Even her most guard-down moments are strokes of genius meant to bend the will of mankind to her goddess-tier indifference. "Don't Worry I'll Make You Worry" is a stunningly twisted ballad for all her beloved faux pas, and "Goodbye" begs to be sung at a sleepover between Mamma Mia movies and overflowing glasses of wine as an ode to every numskull who's ever made her say, "Forgive my French but f*ck you, ta ta!"

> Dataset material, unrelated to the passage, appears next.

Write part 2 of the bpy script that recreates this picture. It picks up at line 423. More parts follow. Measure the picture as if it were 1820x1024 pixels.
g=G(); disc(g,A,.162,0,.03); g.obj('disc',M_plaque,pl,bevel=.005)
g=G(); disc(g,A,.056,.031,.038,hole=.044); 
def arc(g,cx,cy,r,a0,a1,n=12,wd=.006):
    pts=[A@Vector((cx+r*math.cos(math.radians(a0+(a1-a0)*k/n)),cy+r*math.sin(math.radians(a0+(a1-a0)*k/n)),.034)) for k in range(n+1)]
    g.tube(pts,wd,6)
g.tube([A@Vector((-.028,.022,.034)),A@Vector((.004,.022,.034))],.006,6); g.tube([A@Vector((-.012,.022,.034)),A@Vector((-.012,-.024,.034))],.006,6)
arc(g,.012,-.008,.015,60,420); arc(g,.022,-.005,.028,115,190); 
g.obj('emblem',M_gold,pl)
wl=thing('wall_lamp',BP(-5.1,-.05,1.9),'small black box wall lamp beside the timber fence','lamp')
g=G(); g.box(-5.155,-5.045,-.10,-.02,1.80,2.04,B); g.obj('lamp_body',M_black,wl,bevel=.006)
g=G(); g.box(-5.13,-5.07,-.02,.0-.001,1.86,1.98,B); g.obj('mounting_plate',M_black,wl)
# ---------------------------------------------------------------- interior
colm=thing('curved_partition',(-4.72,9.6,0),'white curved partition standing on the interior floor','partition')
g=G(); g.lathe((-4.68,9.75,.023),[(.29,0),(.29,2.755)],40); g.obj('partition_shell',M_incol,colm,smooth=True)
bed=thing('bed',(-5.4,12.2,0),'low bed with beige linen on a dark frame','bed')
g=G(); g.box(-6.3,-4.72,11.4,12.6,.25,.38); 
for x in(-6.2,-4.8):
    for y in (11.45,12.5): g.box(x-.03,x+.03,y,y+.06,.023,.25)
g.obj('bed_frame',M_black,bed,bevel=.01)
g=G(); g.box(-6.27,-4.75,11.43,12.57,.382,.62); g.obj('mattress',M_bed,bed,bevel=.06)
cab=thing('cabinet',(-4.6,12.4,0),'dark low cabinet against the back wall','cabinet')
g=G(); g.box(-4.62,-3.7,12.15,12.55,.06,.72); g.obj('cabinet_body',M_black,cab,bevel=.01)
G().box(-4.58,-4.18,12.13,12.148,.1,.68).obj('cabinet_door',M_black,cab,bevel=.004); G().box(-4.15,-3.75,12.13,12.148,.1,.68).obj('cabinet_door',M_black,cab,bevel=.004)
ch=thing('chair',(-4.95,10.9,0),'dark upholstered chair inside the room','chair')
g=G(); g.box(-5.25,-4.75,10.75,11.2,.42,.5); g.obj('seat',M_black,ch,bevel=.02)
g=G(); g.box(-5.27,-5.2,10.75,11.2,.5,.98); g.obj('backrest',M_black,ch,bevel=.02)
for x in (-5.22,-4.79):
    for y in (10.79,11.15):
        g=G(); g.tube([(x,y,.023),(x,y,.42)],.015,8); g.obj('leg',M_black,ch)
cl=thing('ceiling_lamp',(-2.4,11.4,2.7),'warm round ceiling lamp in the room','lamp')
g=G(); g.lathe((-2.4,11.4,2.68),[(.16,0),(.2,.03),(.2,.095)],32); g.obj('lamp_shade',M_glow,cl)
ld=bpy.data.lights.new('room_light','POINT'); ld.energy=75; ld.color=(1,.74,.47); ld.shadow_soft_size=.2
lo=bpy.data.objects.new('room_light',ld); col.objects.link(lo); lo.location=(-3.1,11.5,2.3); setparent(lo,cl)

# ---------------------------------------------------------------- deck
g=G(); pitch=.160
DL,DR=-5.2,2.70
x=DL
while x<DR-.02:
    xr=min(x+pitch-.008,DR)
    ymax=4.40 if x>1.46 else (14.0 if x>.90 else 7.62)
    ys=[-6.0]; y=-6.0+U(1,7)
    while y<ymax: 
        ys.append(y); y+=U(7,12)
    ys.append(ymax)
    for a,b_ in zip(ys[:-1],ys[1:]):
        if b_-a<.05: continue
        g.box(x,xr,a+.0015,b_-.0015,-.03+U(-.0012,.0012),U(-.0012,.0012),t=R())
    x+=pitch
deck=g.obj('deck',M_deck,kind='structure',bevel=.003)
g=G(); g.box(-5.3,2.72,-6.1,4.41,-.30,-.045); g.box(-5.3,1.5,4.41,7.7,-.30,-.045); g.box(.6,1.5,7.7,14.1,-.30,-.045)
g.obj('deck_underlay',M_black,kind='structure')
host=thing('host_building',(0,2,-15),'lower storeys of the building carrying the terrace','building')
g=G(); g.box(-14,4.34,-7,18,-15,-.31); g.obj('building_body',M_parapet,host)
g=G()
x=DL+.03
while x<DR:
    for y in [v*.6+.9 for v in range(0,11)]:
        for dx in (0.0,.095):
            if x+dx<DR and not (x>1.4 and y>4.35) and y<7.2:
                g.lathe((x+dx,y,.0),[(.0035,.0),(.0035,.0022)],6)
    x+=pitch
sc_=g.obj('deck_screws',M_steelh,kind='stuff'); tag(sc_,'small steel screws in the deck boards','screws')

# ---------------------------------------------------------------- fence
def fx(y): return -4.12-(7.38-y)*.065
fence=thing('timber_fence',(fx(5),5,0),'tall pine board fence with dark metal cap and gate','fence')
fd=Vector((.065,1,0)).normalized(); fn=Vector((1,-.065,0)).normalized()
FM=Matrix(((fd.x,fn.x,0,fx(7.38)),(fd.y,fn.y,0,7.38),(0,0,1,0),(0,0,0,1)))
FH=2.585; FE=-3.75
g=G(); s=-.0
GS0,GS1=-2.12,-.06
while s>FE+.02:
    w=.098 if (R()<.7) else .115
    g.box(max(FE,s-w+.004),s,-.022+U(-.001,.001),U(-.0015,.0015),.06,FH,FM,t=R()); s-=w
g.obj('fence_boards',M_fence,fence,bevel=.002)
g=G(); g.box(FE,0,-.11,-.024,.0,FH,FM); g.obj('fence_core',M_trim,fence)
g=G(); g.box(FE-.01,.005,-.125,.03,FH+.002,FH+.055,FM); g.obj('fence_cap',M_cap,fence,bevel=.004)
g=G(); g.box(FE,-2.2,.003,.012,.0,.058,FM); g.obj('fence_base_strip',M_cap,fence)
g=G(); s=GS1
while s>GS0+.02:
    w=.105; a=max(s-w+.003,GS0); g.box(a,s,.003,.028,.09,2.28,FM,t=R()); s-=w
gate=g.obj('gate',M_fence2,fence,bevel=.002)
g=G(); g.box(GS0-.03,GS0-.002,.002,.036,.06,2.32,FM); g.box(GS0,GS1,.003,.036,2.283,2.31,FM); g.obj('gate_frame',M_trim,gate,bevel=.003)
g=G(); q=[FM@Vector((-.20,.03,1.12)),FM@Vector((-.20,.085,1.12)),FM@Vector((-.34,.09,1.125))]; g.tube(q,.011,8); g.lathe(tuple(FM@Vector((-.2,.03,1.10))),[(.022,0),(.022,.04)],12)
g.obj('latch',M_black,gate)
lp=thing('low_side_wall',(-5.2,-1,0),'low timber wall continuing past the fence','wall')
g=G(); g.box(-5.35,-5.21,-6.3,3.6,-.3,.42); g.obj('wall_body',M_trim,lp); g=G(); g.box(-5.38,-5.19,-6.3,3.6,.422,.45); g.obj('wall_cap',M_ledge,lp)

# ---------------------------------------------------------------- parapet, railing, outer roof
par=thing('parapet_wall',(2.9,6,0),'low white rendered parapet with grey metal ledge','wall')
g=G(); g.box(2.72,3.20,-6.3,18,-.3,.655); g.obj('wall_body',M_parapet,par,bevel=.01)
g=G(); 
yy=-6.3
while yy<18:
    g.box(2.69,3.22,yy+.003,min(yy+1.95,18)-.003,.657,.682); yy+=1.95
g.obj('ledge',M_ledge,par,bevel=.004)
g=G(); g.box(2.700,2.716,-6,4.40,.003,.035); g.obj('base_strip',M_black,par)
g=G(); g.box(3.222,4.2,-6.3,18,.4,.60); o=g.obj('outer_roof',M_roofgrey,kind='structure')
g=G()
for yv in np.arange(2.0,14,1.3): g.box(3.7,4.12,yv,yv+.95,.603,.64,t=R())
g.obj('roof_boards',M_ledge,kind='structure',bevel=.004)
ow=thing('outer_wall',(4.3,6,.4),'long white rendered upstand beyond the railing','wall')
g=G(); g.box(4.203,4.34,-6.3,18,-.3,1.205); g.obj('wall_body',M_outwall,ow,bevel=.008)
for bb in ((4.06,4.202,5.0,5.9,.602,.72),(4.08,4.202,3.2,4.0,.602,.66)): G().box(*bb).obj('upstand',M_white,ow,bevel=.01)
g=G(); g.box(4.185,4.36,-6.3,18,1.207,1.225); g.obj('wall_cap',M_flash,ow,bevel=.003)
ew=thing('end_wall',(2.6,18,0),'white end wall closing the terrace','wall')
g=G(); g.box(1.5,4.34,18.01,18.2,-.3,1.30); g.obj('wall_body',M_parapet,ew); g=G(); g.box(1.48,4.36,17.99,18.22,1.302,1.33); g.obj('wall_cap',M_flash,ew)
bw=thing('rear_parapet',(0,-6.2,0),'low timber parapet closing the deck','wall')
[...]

The success of Man's Best Friend lies in the fact that Sabrina Carpenter basically said, “Oops, your bad,” shrugged, and turned it into a chart-topping disco-pop gem. Confident, chaotic, and couldn’t care less about playing it safe, Sabrina’s not out here pretending to be perfect; she’s busy weaponizing her mistakes with sparkly one-liners, wink-wink innuendos, and hooks so catchy they should be put out with the dogs. After years aiming to meet the expectations of the industry and the men who don't deserve her, Man's Best Friend feels like the moment Sabrina stopped trying to prove anything and just had fun, finding that who she is at her core is the exact reason the whole world, men included, worship at her feet.